Cultura y derecho
Los años a la par de las estaciones
30 de Junio de 2012
José Arizala |
Hace algunos años leí la trilogía novelística sobre Nueva York del escritor Paul Auster. A mi manera de ver, un buen escritor, pero no un gran escritor. Intentaba una técnica literaria original, que a ratos distraía, pero su prosa no me pareció sobresaliente. Sin embargo, atraído por la propaganda y las notas de algunos críticos, compré y leí su última obra, Diario de invierno (Anagrama, Barcelona, 2012). Como su título lo sugiere, se trata de un diario que se convierte en autobiografía. Este libro me gusta más que los anteriores.
La primera anotación la hace el autor sobre algo que le ocurre al personaje que, sin duda, no es otro que él mismo. Cuando este tiene seis años. Se despierta y se dirige con los pies desnudos a la ventana en una mañana en que cae la nieve, que ya comienza a poner blancas las ramas de los árboles frente a la ventana de la casa.
El invierno es el final de las estaciones. Los pies desnudos son el comienzo de la vida y la casa, el lugar en que vivirá hasta el final de sus días. Esos días se sucederán como las lluvias, las hojas secas del otoño, o los copos de nieve. Igualmente las habitaciones, los edificios o las casas del campo o de las grandes ciudades. Una característica de esta novela es que a la par que se señalan los años del personaje, describe los lugares donde el escritor vive, o mejor, escribe, pues esta es su pasión, incluso algo más, su necesidad para existir.
En cierta manera el tema de la autobiografía resulta ser no tanto la vida, sino la preparación para la muerte. Sabemos que estamos vivos, pero que, quizá, de repente, o tras una larga agonía, nos hundiremos en la nada. Desde luego que la cuestión no surge en todas las páginas, pero lo presentimos.
Auster nos prepara para aceptar el final. Sobre todo con los relatos breves de la muerte del padre, primero, y luego de su madre. Sobre todo cuando cuenta el accidente automovilístico que lo lleva a él, a su esposa y a su hija, a pocos metros de la muerte. Luego con sus reflexiones sobre el infarto cardiaco que sufre a los 50 años, que lo derrumba en medio del dolor y en la soledad del cuarto. Sin embargo, no vienen acompañadas del temor a morir. Al contrario, se siente tranquilo y piensa rápidamente que quizá la muerte no es tan mala como creíamos. Descubre que “cuando a una persona le llega el momento de morir su ser se muda a otra zona de la conciencia donde es capaz de aceptarla”. Luego cambia de opinión cuando aullaste de terror, tirado en el suelo, porque la muerte estaba dentro de ti y no querías morir. Su entusiasmo por el béisbol a los siete años se convirtió para él “en la cima de la felicidad, lo más grande que podías hacer con tu cuerpo”.

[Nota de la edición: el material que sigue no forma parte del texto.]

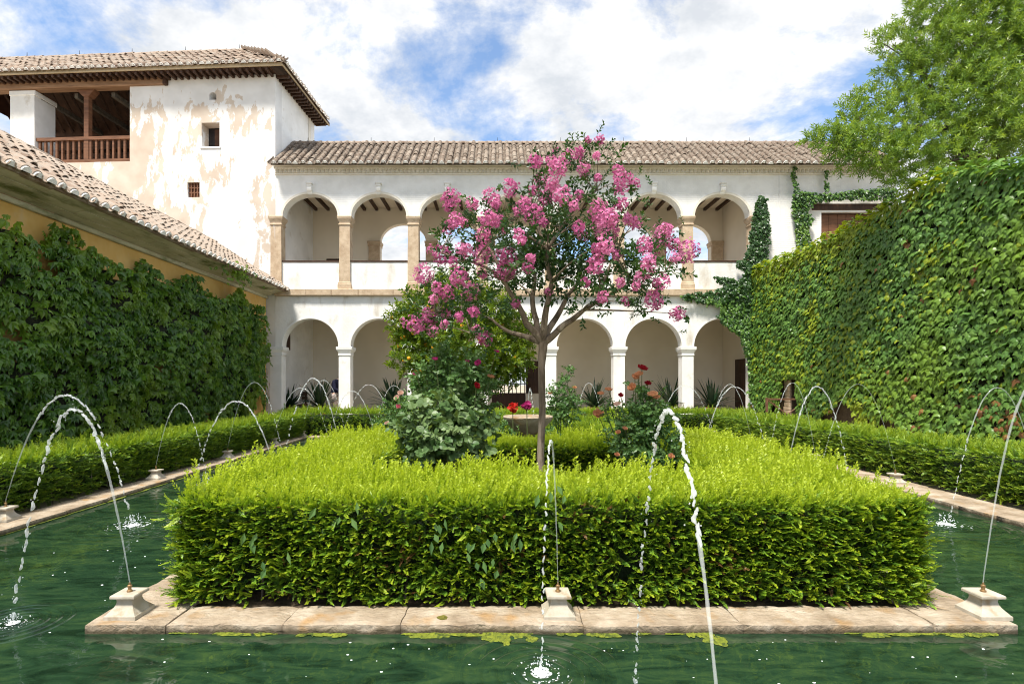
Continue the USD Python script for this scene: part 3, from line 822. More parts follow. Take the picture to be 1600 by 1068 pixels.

Después vendrá el momento más complejo de su vida, el despertar de su sexualidad y la de toda su generación. El constreñimiento en el hogar y sobre todo en la universidad, en una época muy conservadora en la política y en las costumbres de los EE UU. Luego vendrán las relaciones de chicos y chicas que se convertirán en el libertinaje del sexo, las drogas y el alcohol. Sus primeras excursiones en busca de las putas. Del amor-dinero, pasando por la ardorosa masturbación de adolescentes. Varios son los episodios que conocemos al respecto, unos alegres, otros, sombríos.
En lugares sórdidos o hermosos, como en las orillas del Sena, en la ciudad de la luz y del amor. Y todo esto en medio de los fracasos matrimoniales, el nacimiento de los hijos, etc.
Vale la pena mencionar a Sandra, de “cuerpo majestuoso”, la prostituta inolvidable: hizo de cada encuentro unas horas de ternura, de cariño, de entrega. Capaz de acompañar al periodista, al escritor, al profesor, a recitar en la cama los versos de Baudelaire. “Fue uno de los momentos más extraordinarios de mi vida, de los más felices, e incluso seguiste pensando en Sandra cuando regresaste a Nueva York”.
¿Lo que nos dice Auster es lo mismo de siempre? Creemos encontrar en su relato no otras verdades, pero sí un acento distinto, otro ritmo, otro eco de la misma angustia, otra sed, otra memoria, un tiempo impulsado por el viento de los años vividos.